A&W is, nonetheless, undaunted by the challenge. “We continue to be committed to it,” he said.
In fact, “we have found some new varieties” of big round tomatoes “that we think have fantastic tomato flavor. Ultimately our goal is we want all of our tomatoes to have that backyard flavor,” he said. “That is the language that we use,” and the focus is on “trying to define and understand what that means” and finding a way to accomplish it.
“Heirlooms were really a nice way for us to instantly get into high-flavor [large] tomatoes,” Mr. Munger continued. The heirloom varieties being grown by A&W “certainly taste better than really any other large tomato. I think that is what makes them so popular.” The challenge is that “they are very tricky to handle post-harvest because they have so much sugar they don’t have much shelf life.” But in learning how to handle the heirlooms, the company expects to develop practices that can be applied to other high-flavor tomatoes.

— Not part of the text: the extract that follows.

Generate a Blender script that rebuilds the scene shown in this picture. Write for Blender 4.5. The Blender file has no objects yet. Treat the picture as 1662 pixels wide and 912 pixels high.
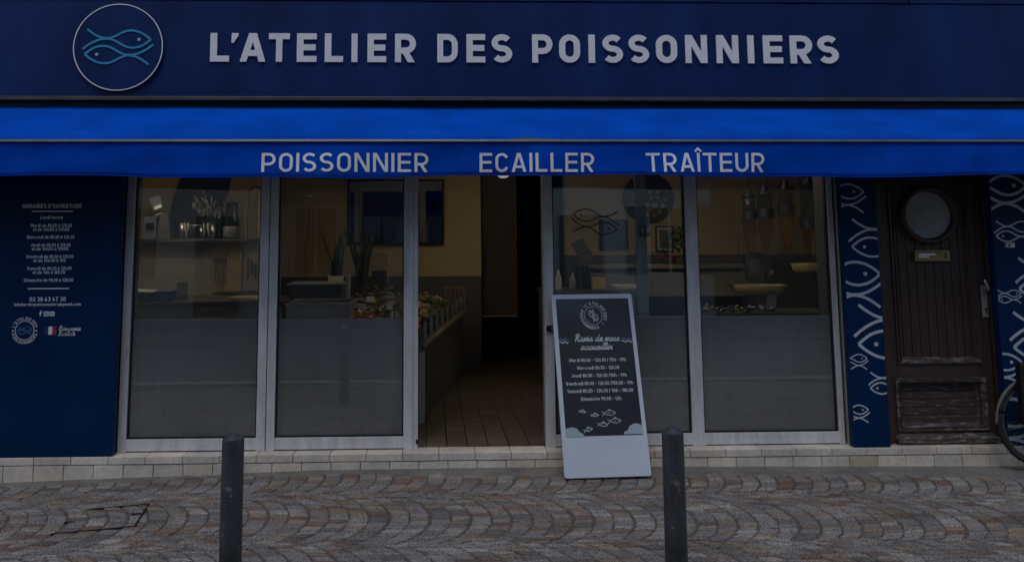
import bpy, math, random
from mathutils import Vector, Matrix
R = math.radians
random.seed(7)
sc = bpy.context.scene
col = sc.collection

# ------------------------------------------------------------------ camera, sky, sun, exposure
F_PX, CX, CY, IW, IH = 1249.7, 738.7, 261.0, 1662.0, 912.0
PITCH, YAW, ROLL = R(5.992), R(1.740), R(-0.2185)
CAM = Vector((0.0, -5.7, 1.6142))
_right = Vector((math.cos(YAW), -math.sin(YAW), 0))
_fw = Vector((math.sin(YAW) * math.cos(PITCH), math.cos(YAW) * math.cos(PITCH), math.sin(PITCH)))
_up = _right.cross(_fw)
_r2 = _right * math.cos(ROLL) + _up * math.sin(ROLL)
_u2 = -_right * math.sin(ROLL) + _up * math.cos(ROLL)
cam = bpy.data.objects.new('camera', bpy.data.cameras.new('camera'))
col.objects.link(cam)
cam.matrix_world = Matrix(((_r2.x, _u2.x, -_fw.x, CAM.x), (_r2.y, _u2.y, -_fw.y, CAM.y), (_r2.z, _u2.z, -_fw.z, CAM.z), (0, 0, 0, 1)))
cam.data.sensor_width = 36.0
cam.data.sensor_fit = 'HORIZONTAL'
cam.data.lens = F_PX * 36.0 / IW
cam.data.shift_x = (IW / 2 - CX) / IW
cam.data.shift_y = (CY - IH / 2) / IW
cam.data.clip_start, cam.data.clip_end = 0.05, 500
sc.camera = cam

SUN_EL, SUN_AZ = R(64), R(195)          # azimuth: clockwise from +Y (north); the sun stands behind the camera
world = bpy.data.worlds.new('World'); sc.world = world; world.use_nodes = True
wn = world.node_tree.nodes; wl = world.node_tree.links
sky = wn.new('ShaderNodeTexSky'); sky.sky_type = 'NISHITA'; sky.sun_disc = False
sky.sun_elevation, sky.sun_rotation = SUN_EL, SUN_AZ
sky.dust_density = 1.0; sky.air_density = 1.0; sky.ozone_density = 1.0
bg = wn['Background']; bg.inputs['Strength'].default_value = 0.12
wl.new(sky.outputs[0], bg.inputs['Color'])
sun = bpy.data.objects.new('sun', bpy.data.lights.new('sun', 'SUN'))
sun.data.energy = 0.75; sun.data.angle = R(25); sun.data.color = (1, .97, .93)
sd = Vector((math.sin(SUN_AZ) * math.cos(SUN_EL), math.cos(SUN_AZ) * math.cos(SUN_EL), math.sin(SUN_EL)))
sun.rotation_euler = sd.to_track_quat('Z', 'Y').to_euler(); sun.location = sd * 30
col.objects.link(sun)
vs = sc.view_settings
vs.view_transform = 'Standard'; vs.look = 'None'; vs.gamma = 1; vs.use_curve_mapping = False
vs.exposure = -0.2
sc.cycles.use_denoising = True
sc.cycles.max_bounces = 10; sc.cycles.transparent_max_bounces = 16
sc.cycles.sample_clamp_indirect = 4

# ------------------------------------------------------------------ helpers
def at(px, py, Y):
    """World point on the plane Y=const seen at a photo pixel (the survey of the photograph)."""
    d = _fw + _r2 * ((px - CX) / F_PX) - _u2 * ((py - CY) / F_PX)
    return CAM + d * ((Y - CAM.y) / d.y)

def mat(name, base=(.5, .5, .5), rough=.6, metal=0., spec=.5, noise=None, bump=None, coat=0., attr=None, emit=None, coords='Object', speck=None, trans=0.):
    """noise=(scale, amount, detail[, stretch xyz]) multiplies the colour; bump=(scale, strength)."""
    m = bpy.data.materials.new(name); m.use_nodes = True
    nt = m.node_tree; n = nt.nodes; l = nt.links
    b = n['Principled BSDF']
    b.inputs['Base Color'].default_value = (*base, 1); b.inputs['Roughness'].default_value = rough
    b.inputs['Metallic'].default_value = metal; b.inputs['Specular IOR Level'].default_value = spec
    b.inputs['Coat Weight'].default_value = coat
    tc = n.new('ShaderNodeTexCoord')
    cur = None
    if attr:
        a = n.new('ShaderNodeAttribute'); a.attribute_name = attr; cur = a.outputs['Color']
    def mul(cur, fac_socket, lo, hi):
        mr = n.new('ShaderNodeMapRange'); mr.inputs['From Min'].default_value = .3; mr.inputs['From Max'].default_value = .7
        mr.inputs['To Min'].default_value = lo; mr.inputs['To Max'].default_value = hi
        l.new(fac_socket, mr.inputs['Value'])
        mx = n.new('ShaderNodeMix'); mx.data_type = 'RGBA'; mx.blend_type = 'MULTIPLY'; mx.inputs['Factor'].default_value = 1
        if cur is None: mx.inputs['A'].default_value = (*base, 1)
        else: l.new(cur, mx.inputs['A'])
        l.new(mr.outputs[0], mx.inputs['B'])
        return mx.outputs['Result']
    for nz in (noise, speck):
        if nz:
            mp = n.new('ShaderNodeMapping'); l.new(tc.outputs[coords], mp.inputs['Vector'])
            if len(nz) > 3: mp.inputs['Scale'].default_value = nz[3]
            t = n.new('ShaderNodeTexNoise'); t.inputs['Scale'].default_value = nz[0]; t.inputs['Detail'].default_value = nz[2]
            l.new(mp.outputs[0], t.inputs['Vector'])
            cur = mul(cur, t.outputs['Fac'], 1 - nz[1], 1 + nz[1])
            if nz is noise:
                rr = n.new('ShaderNodeMapRange'); rr.inputs['To Min'].default_value = max(.02, rough - .1); rr.inputs['To Max'].default_value = min(1, rough + .1)
                l.new(t.outputs['Fac'], rr.inputs['Value']); l.new(rr.outputs[0], b.inputs['Roughness'])
    if cur is not None: l.new(cur, b.inputs['Base Color'])
    if bump:
        t = n.new('ShaderNodeTexNoise'); t.inputs['Scale'].default_value = bump[0]; t.inputs['Detail'].default_value = 6
        mp = n.new('ShaderNodeMapping'); l.new(tc.outputs[coords], mp.inputs['Vector']); l.new(mp.outputs[0], t.inputs['Vector'])
        if len(bump) > 2: mp.inputs['Scale'].default_value = bump[2]
        bp = n.new('ShaderNodeBump'); bp.inputs['Strength'].default_value = bump[1]; bp.inputs['Distance'].default_value = .01
        l.new(t.outputs['Fac'], bp.inputs['Height']); l.new(bp.outputs[0], b.inputs['Normal'])
    if emit:
        b.inputs['Emission Color'].default_value = (*emit[0], 1); b.inputs['Emission Strength'].default_value = emit[1]
    return m

def glass_mat(name, tint=(.96, .965, .965), rough=0.0, ior=1.5):
    m = bpy.data.materials.new(name); m.use_nodes = True
    nt = m.node_tree; n = nt.nodes; l = nt.links; n.clear()
    o = n.new('ShaderNodeOutputMaterial'); mx = n.new('ShaderNodeMixShader')
    lw = n.new('ShaderNodeLayerWeight'); lw.inputs['Blend'].default_value = .5; f0 = ((ior - 1) / (ior + 1)) ** 2
    pw = n.new('ShaderNodeMath'); pw.operation = 'POWER'; pw.inputs[1].default_value = 5; l.new(lw.outputs['Facing'], pw.inputs[0])
    fr = n.new('ShaderNodeMath'); fr.operation = 'MULTIPLY_ADD'; fr.inputs[1].default_value = 1 - f0; fr.inputs[2].default_value = f0; l.new(pw.outputs[0], fr.inputs[0])
    tr = n.new('ShaderNodeBsdfTransparent'); tr.inputs['Color'].default_value = (*tint, 1)
    gl = n.new('ShaderNodeBsdfGlossy'); gl.inputs['Roughness'].default_value = rough; gl.inputs['Color'].default_value = (1, 1, 1, 1)
    l.new(fr.outputs[0], mx.inputs[0]); l.new(tr.outputs[0], mx.inputs[1]); l.new(gl.outputs[0], mx.inputs[2]); l.new(mx.outputs[0], o.inputs[0])
    return m

ORG = {}
def thing(name, label, cat, loc, group=None):
    o = bpy.data.objects.new(name, None); col.objects.link(o); o.location = loc; o.empty_display_size = .1
    ORG[o] = Vector(loc); return tag(o, label, cat, group)
def tag(o, label, cat, group=None):
    o['label'] = label; o['category'] = cat
    if group: o['group'] = group
    return o

class MB:
    def __init__(s): s.v, s.f, s.m, s.c = [], [], [], []
    def add(s, verts, faces, mi=0, color=None):
        b = len(s.v); s.v += [Vector(p) for p in verts]
        for f in faces: s.f.append([b + i for i in f]); s.m.append(mi); s.c.append(color)
        return s
    def box(s, x0, x1, y0, y1, z0, z1, mi=0, color=None, M=None):
        v = [Vector((x, y, z)) for z in (z0, z1) for y in (y0, y1) for x in (x0, x1)]
        if M is not None: v = [M @ p for p in v]
        return s.add(v, [(0, 2, 3, 1), (4, 5, 7, 6), (0, 1, 5, 4), (2, 6, 7, 3), (0, 4, 6, 2), (1, 3, 7, 5)], mi, color)
    def hexa(s, lo, hi, mi=0):
        """eight corners: lo ring of four (counter-clockwise from above), hi ring of four."""
        return s.add(list(lo) + list(hi), [(3, 2, 1, 0), (4, 5, 6, 7)] + [(i, (i + 1) % 4, 4 + (i + 1) % 4, 4 + i) for i in range(4)], mi)
    def lathe(s, prof, c, n=24, axis='Z', mi=0, M=None):
        """prof: (radius, height) pairs from bottom to top around c."""
        vs_ = []
        for r, h in prof:
            for k in range(n):
                a = 2 * math.pi * k / n; x, y = r * math.cos(a), r * math.sin(a)
                p = Vector((x, y, h)) if axis == 'Z' else (Vector((x, h, y)) if axis == 'Y' else Vector((h, x, y)))
                if M is not None: p = M @ p
                vs_.append(Vector(c) + p)
        fs = []
        for j in range(len(prof) - 1):
            for k in range(n):
                k2 = (k + 1) % n
                q = (j * n + k, j * n + k2, (j + 1) * n + k2, (j + 1) * n + k)
                fs.append(q if axis != 'Y' else q[::-1])
        if prof[0][0] > 1e-5: fs.append(tuple(range(n))[::-1] if axis != 'Y' else tuple(range(n)))
        if prof[-1][0] > 1e-5:
            t = tuple((len(prof) - 1) * n + k for k in range(n)); fs.append(t if axis != 'Y' else t[::-1])
        return s.add(vs_, fs, mi)
    def tube(s, path, r, n=8, closed=False, mi=0):
        P = [Vector(p) for p in path]; N = len(P); rings = []
        ref = Vector((0, 0, 1))
        for i in range(N):
            a = P[(i - 1) % N] if (closed or i) else P[0]; b = P[(i + 1) % N] if (closed or i < N - 1) else P[-1]
            t = (b - a).normalized()
            u = t.cross(ref)
            if u.length < .2: u = t.cross(Vector((1, 0, 0)) if abs(t.x) < .9 else Vector((0, 1, 0)))
            u.normalize(); w = u.cross(t).normalized()
            if rings and u.dot(rings[-1][1]) < 0 and not closed: u, w = -u, -w
            rr = r[i] if isinstance(r, (list, tuple)) else r
            rings.append(([P[i] + u * (rr * math.cos(2 * math.pi * k / n)) + w * (rr * math.sin(2 * math.pi * k / n)) for k in range(n)], u))
        vs_ = [p for rg, _ in rings for p in rg]; fs = []
        for j in range(N if closed else N - 1):
            j2 = (j + 1) % N
            for k in range(n):
                k2 = (k + 1) % n; fs.append((j * n + k, j * n + k2, j2 * n + k2, j2 * n + k))
        if not closed: fs += [tuple(range(n))[::-1], tuple((N - 1) * n + k for k in range(n))]
        return s.add(vs_, fs, mi)
    def ball(s, c, rx, ry, rz, n=10, m=7, mi=0, M=None, jit=0):
        prof = []
        vs_ = [Vector((0, 0, -1))]
        for j in range(1, m):
            a = -math.pi / 2 + math.pi * j / m
            for k in range(n):
                b = 2 * math.pi * k / n; vs_.append(Vector((math.cos(a) * math.cos(b), math.cos(a) * math.sin(b), math.sin(a))))
        vs_.append(Vector((0, 0, 1)))
        out = []
        for p in vs_:
            q = Vector((p.x * rx, p.y * ry, p.z * rz)) * (1 + jit * (random.random() - .5))
            if M is not None: q = M @ q
            out.append(Vector(c) + q)
        fs = [(0, 1 + (k + 1) % n, 1 + k) for k in range(n)]
        for j in range(m - 2):
            for k in range(n):
                k2 = (k + 1) % n; fs.append((1 + j * n + k, 1 + j * n + k2, 1 + (j + 1) * n + k2, 1 + (j + 1) * n + k))
        L = len(vs_) - 1
        fs += [(L, 1 + (m - 2) * n + k, 1 + (m - 2) * n + (k + 1) % n) for k in range(n)]
        return s.add(out, fs, mi)
    def build(s, name, mats, parent=None, org=None, smooth=False, bevel=0, seg=2):
        if not isinstance(mats, (list, tuple)): mats = [mats]
        root = parent
        while root is not None and root.parent is not None: root = root.parent
        o_ = Vector(org) if org is not None else (ORG.get(root, Vector((0, 0, 0))) if root is not None else Vector((0, 0, 0)))
        me = bpy.data.meshes.new(name)
        me.from_pydata([tuple(p - o_) for p in s.v], [], s.f)
        for mm in mats: me.materials.append(mm)
        me.polygons.foreach_set('material_index', s.m)
        if smooth: me.polygons.foreach_set('use_smooth', [True] * len(s.f))
        if any(c is not None for c in s.c):
            at_ = me.attributes.new('tone', 'FLOAT_COLOR', 'CORNER'); d = []
            for p in me.polygons:
                c = s.c[p.index] or (.2, .2, .2)
                d += [c[0], c[1], c[2], 1.0] * p.loop_total
            at_.data.foreach_set('color', d)
        me.update()
        ob = bpy.data.objects.new(name, me); col.objects.link(ob)
        if parent is not None: ob.parent = parent
        elif org is not None: ob.location = o_; ORG[ob] = o_
        if bevel:
            b = ob.modifiers.new('bevel', 'BEVEL'); b.width = bevel; b.segments = seg; b.limit_method = 'ANGLE'; b.angle_limit = R(40)
            b.harden_normals = False
        if smooth and not bevel:
            pass
        return ob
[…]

“Our thought was that by growing the heirloom tomatoes, we would learn how to handle an extremely high-flavor tomato, and it will make everything else that we do easier. It is really about changing our post-harvest and our harvest philosophy on them. We are [now] treating our tomatoes more like we treat berries.”
A&W is field packing the heirlooms to minimize handling, and then cooling them down to optimum temperature as quickly as possible, he said.
“Heirlooms are going to be an important part of our mix from here on out, but everything we learn about heirlooms is going to help make us better growers” of high-flavor tomatoes in other varieties, enabling them to be picked at a more advanced stage of ripeness, he said. “That is going to help us move our whole flavor program forward.”
A&W continues to focus on customization “to strengthen our relationship with our customers,” Mr. Munger said. “We are asking the packingsheds to take on more responsibility and increase the amount of completely finished product we are sending north to the border.
The customization relates to product specifications, including color, as well as to packaging. “We are really working hard to have all of our employees, all the way down to the field level, understand who our customers are and what their specific needs are,” he said. The company regards itself as “basically our customers’ factory floor, so with each of our customers we take on that mantle that we actually work directly for them,” creating products specifically “for them to sell.”
A&W will continue to have strong production in its tomato programs out of the San Quentin growing region until September. About that time, “we will shift down to the Vizcaino growing region” farther south, hopefully with “pretty good overlap,” going into fall, he said.